** begin COLLECTED DATA **
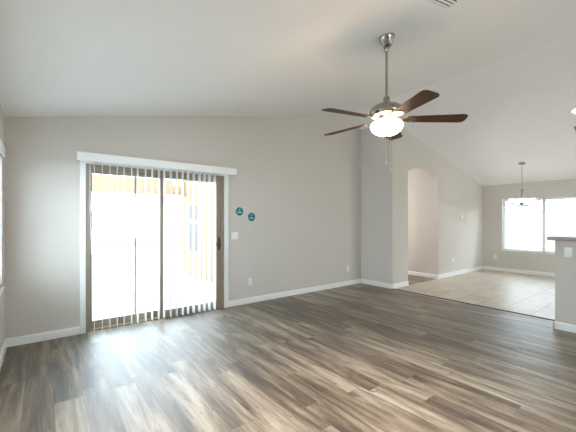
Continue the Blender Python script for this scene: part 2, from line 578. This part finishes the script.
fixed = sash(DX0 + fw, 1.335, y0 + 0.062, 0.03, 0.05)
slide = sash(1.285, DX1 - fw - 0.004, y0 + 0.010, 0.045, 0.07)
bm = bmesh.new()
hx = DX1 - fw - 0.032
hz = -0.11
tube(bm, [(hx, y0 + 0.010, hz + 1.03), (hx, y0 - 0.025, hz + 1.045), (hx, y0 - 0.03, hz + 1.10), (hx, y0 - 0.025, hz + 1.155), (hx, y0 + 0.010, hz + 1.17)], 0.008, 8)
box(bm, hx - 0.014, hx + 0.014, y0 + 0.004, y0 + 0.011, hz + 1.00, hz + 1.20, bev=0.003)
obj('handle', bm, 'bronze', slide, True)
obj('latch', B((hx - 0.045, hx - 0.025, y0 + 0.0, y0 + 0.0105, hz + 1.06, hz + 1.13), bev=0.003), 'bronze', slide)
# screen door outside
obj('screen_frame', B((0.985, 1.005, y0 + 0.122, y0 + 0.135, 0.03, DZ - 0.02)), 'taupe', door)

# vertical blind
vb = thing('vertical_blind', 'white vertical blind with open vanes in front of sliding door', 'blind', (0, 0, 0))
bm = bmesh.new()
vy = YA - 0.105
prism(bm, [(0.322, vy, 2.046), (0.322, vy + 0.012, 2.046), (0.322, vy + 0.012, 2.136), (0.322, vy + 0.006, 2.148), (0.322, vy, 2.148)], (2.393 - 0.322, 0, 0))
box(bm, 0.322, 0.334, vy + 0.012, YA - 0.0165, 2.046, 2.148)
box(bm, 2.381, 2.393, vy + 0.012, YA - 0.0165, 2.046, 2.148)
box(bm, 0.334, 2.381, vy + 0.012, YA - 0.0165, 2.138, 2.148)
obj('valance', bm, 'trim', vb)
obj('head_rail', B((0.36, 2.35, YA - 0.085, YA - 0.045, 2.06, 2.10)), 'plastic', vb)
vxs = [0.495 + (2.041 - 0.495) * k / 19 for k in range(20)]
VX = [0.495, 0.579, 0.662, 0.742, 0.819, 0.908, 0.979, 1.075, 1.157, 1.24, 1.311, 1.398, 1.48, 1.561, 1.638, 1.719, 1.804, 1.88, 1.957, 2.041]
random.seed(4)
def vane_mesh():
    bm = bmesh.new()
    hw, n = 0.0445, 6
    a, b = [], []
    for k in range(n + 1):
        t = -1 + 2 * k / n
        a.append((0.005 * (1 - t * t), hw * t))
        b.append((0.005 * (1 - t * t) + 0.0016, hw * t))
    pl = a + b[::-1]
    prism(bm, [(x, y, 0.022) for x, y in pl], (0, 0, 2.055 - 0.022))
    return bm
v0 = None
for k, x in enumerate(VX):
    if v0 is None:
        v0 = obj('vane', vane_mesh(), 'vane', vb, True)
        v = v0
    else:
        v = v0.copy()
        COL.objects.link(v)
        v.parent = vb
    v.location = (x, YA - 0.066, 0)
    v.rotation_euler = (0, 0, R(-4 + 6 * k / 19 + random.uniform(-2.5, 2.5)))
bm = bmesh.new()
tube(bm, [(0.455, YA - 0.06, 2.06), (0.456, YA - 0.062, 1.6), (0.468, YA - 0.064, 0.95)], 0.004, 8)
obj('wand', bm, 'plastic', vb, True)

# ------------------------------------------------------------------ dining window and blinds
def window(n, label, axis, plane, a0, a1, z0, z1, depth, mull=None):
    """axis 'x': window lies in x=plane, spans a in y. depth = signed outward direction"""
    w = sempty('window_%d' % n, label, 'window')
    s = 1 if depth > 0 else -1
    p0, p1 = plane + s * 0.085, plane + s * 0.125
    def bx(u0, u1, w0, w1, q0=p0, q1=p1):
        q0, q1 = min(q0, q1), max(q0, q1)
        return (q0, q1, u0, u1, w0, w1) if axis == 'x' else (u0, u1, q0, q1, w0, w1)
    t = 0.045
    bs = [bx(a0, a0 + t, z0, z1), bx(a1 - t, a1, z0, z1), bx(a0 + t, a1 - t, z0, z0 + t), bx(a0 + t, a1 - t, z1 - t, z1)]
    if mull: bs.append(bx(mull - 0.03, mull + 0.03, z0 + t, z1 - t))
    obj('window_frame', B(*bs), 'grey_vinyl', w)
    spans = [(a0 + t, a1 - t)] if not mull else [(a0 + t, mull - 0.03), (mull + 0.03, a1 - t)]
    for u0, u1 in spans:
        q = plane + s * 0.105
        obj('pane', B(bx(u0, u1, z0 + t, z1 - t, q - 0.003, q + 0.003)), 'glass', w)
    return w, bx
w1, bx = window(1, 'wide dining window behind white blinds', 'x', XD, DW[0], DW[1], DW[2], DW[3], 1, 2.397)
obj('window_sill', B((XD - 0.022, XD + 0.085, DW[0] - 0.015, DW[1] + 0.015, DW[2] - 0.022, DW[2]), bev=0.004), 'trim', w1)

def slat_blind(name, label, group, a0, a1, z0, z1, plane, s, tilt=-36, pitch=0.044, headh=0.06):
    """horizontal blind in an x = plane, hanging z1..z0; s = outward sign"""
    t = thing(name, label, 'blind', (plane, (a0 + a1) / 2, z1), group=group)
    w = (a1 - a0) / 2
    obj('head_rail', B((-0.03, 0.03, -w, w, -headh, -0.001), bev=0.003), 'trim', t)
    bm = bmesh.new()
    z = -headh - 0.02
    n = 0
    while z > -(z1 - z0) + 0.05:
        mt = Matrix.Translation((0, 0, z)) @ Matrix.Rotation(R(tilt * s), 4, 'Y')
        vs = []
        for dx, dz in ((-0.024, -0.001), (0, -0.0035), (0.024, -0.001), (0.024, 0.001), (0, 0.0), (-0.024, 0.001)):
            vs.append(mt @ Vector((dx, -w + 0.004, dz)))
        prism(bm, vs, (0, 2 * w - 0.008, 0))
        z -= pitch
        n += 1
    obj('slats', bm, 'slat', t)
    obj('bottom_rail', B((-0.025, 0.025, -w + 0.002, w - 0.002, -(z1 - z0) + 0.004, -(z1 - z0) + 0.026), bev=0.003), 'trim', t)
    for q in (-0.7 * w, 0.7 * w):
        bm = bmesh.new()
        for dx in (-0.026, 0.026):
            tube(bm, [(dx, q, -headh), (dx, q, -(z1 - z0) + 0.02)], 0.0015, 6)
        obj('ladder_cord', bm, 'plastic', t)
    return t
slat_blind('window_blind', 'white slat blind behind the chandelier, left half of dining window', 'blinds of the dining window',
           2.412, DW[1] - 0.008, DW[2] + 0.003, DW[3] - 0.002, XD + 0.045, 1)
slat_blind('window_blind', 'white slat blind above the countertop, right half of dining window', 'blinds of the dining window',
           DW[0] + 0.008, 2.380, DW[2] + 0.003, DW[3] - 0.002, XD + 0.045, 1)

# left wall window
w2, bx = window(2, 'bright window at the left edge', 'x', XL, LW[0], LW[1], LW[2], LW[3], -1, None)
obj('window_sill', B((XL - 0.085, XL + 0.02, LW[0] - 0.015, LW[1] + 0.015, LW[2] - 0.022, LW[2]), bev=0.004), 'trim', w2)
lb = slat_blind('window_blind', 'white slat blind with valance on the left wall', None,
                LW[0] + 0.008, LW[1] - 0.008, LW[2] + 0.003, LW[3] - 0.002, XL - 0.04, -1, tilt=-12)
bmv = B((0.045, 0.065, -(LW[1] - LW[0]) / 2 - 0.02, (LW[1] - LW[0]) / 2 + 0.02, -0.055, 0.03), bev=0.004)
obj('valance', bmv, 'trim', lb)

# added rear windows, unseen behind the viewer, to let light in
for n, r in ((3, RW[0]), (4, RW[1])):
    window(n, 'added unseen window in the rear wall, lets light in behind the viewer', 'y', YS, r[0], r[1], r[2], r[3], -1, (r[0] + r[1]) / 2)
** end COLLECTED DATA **
TASK BRIEF:
With all pictures left out, please transcribe exactly the lines from the start of the material through the line with "obj('screen_frame', B((0.985, 1.005, y0".

EXERCISE RESPONSE:
Continue the Blender Python script for this scene: part 2, from line 578. This part finishes the script.
fixed = sash(DX0 + fw, 1.335, y0 + 0.062, 0.03, 0.05)
slide = sash(1.285, DX1 - fw - 0.004, y0 + 0.010, 0.045, 0.07)
bm = bmesh.new()
hx = DX1 - fw - 0.032
hz = -0.11
tube(bm, [(hx, y0 + 0.010, hz + 1.03), (hx, y0 - 0.025, hz + 1.045), (hx, y0 - 0.03, hz + 1.10), (hx, y0 - 0.025, hz + 1.155), (hx, y0 + 0.010, hz + 1.17)], 0.008, 8)
box(bm, hx - 0.014, hx + 0.014, y0 + 0.004, y0 + 0.011, hz + 1.00, hz + 1.20, bev=0.003)
obj('handle', bm, 'bronze', slide, True)
obj('latch', B((hx - 0.045, hx - 0.025, y0 + 0.0, y0 + 0.0105, hz + 1.06, hz + 1.13), bev=0.003), 'bronze', slide)
# screen door outside
obj('screen_frame', B((0.985, 1.005, y0 + 0.122, y0 + 0.135, 0.03, DZ - 0.02)), 'taupe', door)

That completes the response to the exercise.